A travers son témoignage, Diderot dépeint un univers quasi carcéral, loin de toute grâce, peuplé de femmes soumises au bon vouloir d’une hiérarchie abusive, en proie à la jalousie et la mesquinerie. Il dresse sur le vif le portrait de moniales, la figure mystique de l’abbesse de Longchamp, la Mère Sainte-Christine, méchante femme, férue de théologie, qui fait de la vie de Suzanne un calvaire, et surtout la fameuse supérieure de Sainte Eutrope, incapable de maîtriser ses désirs refoulés et qui éprouve pour Suzanne une vive attirance…
Contrepartie sombre des joyeuses tribulations de Jacques le fataliste, les malheurs de Suzanne sont autant d’arguments qui dénoncent avec vigueur la réclusion forcée, les travers d’une vie monastique et des « vœux qui heurtent la pente générale de la nature ». L’humanité et la sincérité de Suzanne font de la religieuse une héroïne profondément émouvante qui participe avec éclat à la lutte contre le cléricalisme et fait de ce superbe roman un généreux éloge de la liberté.

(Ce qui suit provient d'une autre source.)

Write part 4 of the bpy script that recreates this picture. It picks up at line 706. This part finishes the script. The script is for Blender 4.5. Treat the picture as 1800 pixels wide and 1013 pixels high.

Amis lecteurs, pour votre plaisir, UPblisher vous offre à la fin du roman la fausse correspondance qui a conduit à l’écriture de La Religieuse. N’en perdez pas une miette !
EXTRAIT
La réponse de M. le marquis de Croismare, s’il m’en fait une, me fournira les premières lignes de ce récit. Avant que de lui écrire, j’ai voulu le connaître. C’est un homme du monde, il s’est illustré au service ; il est âgé, il a été marié ; il a une fille et deux fils qu’il aime et dont il est chéri. Il a de la naissance, des lumières, de l’esprit, de la gaieté, du goût pour les beaux-arts, et surtout de l’originalité. On m’a fait l’éloge de sa sensibilité, de son honneur et de sa probité ; et j’ai jugé par le vif intérêt qu’il a pris à mon affaire, et par tout ce qu’on m’en a dit que je ne m’étais point compromise en m’adressant à lui : mais il n’est pas à présumer qu’il se détermine à changer mon sort sans savoir qui je suis, et c’est ce motif qui me résout à vaincre mon amour-propre et ma répugnance, en entreprenant ces mémoires, où je peins une partie de mes malheurs, sans talent et sans art, avec la naïveté d’un enfant de mon âge et la franchise de mon caractère. Comme mon protecteur pourrait exiger, ou que peut-être la fantaisie me prendrait de les achever dans un temps où des faits éloignés auraient cessé d’être présents à ma mémoire, j’ai pensé que l’abrégé qui les termine, et la profonde impression qui m’en restera tant que je vivrai, suffiraient pour me les rappeler avec exactitude.